Dataset extract:
** Start **

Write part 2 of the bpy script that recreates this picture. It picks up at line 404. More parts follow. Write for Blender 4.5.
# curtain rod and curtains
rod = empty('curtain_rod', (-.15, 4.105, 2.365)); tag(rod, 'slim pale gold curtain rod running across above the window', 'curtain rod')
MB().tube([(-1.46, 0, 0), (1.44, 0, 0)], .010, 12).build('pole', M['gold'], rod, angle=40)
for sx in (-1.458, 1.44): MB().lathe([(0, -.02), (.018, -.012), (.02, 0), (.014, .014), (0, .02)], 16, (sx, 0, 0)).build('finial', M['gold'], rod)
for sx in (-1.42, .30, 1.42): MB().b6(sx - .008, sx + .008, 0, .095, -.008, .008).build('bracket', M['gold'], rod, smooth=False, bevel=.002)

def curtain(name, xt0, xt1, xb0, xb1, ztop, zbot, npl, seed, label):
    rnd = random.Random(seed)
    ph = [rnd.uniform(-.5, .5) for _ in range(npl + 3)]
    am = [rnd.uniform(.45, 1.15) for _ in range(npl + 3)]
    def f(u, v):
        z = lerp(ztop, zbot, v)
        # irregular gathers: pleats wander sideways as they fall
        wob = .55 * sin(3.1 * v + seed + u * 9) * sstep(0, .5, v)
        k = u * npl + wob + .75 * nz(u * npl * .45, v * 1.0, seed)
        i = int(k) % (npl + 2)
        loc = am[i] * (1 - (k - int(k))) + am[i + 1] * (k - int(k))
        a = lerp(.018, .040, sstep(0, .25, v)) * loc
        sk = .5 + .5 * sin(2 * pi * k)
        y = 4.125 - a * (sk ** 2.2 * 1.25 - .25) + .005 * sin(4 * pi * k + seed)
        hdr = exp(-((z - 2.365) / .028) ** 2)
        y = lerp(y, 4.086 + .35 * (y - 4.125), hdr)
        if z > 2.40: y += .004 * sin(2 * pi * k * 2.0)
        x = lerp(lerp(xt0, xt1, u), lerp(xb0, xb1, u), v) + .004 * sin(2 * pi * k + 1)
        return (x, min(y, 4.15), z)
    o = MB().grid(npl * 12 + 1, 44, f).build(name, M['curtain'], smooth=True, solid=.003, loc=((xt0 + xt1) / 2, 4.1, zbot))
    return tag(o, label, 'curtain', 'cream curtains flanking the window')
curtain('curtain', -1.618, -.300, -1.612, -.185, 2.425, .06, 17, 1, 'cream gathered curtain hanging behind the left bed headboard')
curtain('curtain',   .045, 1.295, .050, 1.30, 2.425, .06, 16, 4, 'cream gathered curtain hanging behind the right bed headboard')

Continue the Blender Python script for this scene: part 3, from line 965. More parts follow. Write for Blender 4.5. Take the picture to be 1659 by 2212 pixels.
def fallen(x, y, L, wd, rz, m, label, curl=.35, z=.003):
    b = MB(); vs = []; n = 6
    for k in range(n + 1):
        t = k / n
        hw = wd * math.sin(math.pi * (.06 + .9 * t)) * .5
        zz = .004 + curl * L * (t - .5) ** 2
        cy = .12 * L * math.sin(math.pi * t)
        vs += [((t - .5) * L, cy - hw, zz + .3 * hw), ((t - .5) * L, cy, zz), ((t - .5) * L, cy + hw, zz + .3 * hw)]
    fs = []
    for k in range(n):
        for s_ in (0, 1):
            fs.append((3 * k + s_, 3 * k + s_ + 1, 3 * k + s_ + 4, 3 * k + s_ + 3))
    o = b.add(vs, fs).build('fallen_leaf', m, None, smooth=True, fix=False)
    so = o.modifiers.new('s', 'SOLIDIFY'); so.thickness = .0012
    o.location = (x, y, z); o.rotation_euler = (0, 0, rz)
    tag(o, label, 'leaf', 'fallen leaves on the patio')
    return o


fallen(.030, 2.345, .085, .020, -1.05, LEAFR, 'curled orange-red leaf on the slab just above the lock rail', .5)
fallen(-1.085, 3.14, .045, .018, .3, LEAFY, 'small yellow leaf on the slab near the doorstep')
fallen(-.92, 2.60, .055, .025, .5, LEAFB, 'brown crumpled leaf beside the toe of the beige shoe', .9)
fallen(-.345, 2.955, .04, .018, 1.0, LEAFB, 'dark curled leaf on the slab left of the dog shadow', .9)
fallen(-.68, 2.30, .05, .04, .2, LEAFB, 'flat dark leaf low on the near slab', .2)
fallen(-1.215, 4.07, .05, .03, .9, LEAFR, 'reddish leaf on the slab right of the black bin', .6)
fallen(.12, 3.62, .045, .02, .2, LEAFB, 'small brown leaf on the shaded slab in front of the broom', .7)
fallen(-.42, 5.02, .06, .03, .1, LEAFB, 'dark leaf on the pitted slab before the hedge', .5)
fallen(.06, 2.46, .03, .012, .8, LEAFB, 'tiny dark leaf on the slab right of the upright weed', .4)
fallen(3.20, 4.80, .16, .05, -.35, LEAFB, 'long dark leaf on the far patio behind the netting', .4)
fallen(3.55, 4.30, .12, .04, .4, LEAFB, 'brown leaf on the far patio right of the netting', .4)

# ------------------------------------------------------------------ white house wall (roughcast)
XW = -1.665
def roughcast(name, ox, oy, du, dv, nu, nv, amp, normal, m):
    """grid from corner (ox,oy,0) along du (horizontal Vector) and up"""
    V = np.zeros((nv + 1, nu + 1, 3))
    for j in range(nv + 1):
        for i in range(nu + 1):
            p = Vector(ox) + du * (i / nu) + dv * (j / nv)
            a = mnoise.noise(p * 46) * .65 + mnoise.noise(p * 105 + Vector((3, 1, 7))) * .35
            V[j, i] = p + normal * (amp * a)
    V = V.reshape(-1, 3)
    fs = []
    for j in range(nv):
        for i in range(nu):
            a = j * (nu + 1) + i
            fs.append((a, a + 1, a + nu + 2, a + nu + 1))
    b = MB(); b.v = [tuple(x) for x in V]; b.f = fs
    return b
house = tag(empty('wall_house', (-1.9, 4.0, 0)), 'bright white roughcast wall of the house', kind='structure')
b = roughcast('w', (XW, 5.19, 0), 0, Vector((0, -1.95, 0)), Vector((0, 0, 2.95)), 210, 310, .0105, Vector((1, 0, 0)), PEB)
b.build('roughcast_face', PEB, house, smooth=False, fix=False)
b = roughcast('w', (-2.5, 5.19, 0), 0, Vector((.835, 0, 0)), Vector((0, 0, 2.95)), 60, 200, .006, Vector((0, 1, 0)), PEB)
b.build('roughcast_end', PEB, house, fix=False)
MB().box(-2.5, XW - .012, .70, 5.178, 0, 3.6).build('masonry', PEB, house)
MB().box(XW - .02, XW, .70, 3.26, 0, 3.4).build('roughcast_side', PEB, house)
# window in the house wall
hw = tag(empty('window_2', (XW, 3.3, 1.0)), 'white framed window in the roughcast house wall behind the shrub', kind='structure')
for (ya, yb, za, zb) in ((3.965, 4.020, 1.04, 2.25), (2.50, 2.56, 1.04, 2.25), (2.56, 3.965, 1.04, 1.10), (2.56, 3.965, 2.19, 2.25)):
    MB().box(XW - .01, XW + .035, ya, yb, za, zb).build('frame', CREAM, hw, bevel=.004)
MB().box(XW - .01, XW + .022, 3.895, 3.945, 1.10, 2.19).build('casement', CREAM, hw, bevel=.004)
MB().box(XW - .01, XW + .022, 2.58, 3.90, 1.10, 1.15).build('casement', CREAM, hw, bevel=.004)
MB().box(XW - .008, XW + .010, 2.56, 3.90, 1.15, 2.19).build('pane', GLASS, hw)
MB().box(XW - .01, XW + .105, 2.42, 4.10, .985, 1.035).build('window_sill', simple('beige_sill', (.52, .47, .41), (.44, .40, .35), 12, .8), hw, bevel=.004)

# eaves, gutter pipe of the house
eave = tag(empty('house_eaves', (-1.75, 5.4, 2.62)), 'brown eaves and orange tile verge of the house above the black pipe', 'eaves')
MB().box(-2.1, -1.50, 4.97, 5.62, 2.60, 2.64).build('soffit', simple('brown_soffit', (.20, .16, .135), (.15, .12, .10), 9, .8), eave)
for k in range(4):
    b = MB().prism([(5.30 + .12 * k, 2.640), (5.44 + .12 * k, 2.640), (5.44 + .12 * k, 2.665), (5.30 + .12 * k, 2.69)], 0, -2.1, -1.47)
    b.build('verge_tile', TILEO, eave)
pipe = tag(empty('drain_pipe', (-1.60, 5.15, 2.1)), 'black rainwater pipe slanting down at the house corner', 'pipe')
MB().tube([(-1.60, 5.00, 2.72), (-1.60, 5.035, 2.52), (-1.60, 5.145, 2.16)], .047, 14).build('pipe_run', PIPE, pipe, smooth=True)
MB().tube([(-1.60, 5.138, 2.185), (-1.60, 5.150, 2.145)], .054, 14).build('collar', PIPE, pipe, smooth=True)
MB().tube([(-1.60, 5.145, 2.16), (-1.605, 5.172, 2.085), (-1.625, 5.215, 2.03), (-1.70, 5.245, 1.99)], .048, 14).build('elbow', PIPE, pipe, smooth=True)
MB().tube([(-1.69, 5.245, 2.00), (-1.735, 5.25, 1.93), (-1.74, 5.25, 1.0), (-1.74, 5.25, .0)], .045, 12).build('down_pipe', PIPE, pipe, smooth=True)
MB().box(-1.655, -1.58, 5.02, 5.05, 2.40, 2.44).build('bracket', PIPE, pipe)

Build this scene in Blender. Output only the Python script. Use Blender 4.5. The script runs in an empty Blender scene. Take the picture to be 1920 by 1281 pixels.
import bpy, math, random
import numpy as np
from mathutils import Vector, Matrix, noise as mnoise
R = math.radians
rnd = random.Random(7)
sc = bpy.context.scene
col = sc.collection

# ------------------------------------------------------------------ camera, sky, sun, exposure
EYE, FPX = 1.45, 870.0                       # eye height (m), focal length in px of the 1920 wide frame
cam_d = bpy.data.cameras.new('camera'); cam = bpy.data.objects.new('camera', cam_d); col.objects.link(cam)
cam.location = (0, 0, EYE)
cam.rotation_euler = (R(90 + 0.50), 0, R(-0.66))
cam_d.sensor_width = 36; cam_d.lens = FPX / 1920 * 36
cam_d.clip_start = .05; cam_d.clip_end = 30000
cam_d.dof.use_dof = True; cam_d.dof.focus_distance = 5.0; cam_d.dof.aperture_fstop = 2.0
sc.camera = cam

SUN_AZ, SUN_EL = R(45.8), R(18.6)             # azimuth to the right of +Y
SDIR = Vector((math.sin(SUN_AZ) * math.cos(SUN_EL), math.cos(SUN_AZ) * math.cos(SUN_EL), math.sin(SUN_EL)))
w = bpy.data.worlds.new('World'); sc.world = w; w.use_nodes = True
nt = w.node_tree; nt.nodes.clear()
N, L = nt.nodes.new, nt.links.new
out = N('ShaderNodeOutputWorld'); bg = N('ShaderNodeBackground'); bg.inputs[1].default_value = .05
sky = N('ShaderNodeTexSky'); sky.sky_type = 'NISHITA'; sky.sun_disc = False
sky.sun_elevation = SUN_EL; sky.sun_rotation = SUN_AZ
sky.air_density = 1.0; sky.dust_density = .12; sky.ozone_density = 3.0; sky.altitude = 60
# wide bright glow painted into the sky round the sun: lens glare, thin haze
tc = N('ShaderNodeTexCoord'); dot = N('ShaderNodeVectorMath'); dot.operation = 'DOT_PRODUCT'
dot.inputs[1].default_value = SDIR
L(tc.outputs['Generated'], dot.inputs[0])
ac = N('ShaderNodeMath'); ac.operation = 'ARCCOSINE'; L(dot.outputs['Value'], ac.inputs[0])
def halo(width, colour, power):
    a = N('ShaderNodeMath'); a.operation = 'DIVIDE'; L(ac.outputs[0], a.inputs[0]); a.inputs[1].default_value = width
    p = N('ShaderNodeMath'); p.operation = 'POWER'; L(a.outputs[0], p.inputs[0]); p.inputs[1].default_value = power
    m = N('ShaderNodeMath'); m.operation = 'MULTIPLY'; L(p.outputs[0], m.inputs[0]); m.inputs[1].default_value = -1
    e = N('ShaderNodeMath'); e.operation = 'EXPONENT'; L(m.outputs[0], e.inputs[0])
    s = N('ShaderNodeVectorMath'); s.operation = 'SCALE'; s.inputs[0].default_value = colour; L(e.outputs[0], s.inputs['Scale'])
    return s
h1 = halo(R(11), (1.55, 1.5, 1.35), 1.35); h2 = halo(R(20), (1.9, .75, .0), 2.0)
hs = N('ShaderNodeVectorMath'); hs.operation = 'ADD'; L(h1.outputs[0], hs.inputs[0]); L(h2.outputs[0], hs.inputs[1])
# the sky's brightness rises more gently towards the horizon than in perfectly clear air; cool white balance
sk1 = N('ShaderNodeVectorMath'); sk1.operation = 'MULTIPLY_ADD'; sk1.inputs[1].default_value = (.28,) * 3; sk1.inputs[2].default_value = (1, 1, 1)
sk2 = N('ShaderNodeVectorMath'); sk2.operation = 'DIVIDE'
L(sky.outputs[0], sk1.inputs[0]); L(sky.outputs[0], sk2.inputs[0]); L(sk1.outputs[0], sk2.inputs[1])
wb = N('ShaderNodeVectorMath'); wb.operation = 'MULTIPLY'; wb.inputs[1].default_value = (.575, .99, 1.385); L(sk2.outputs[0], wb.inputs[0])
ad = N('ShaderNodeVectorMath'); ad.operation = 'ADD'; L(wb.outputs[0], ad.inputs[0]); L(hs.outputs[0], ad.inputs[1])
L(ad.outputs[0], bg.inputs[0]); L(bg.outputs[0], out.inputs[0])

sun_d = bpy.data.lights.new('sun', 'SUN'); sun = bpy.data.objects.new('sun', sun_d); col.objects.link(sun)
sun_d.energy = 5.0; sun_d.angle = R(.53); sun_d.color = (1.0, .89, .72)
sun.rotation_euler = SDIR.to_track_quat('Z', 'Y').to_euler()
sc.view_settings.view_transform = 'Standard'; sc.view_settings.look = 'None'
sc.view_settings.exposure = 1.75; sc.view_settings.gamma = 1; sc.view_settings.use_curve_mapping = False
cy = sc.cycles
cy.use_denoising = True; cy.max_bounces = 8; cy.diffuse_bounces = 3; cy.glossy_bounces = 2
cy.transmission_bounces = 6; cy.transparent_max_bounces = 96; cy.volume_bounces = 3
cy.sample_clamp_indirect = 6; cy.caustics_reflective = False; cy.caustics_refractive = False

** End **

Everything from the first line above through the line that contains "for sx in (-1.42, .30, 1.42): MB().b6(sx" should be duplicated exactly, please, and nothing beyond it.

Exercise solution:
Write part 2 of the bpy script that recreates this picture. It picks up at line 404. More parts follow. Write for Blender 4.5.
# curtain rod and curtains
rod = empty('curtain_rod', (-.15, 4.105, 2.365)); tag(rod, 'slim pale gold curtain rod running across above the window', 'curtain rod')
MB().tube([(-1.46, 0, 0), (1.44, 0, 0)], .010, 12).build('pole', M['gold'], rod, angle=40)
for sx in (-1.458, 1.44): MB().lathe([(0, -.02), (.018, -.012), (.02, 0), (.014, .014), (0, .02)], 16, (sx, 0, 0)).build('finial', M['gold'], rod)
for sx in (-1.42, .30, 1.42): MB().b6(sx - .008, sx + .008, 0, .095, -.008, .008).build('bracket', M['gold'], rod, smooth=False, bevel=.002)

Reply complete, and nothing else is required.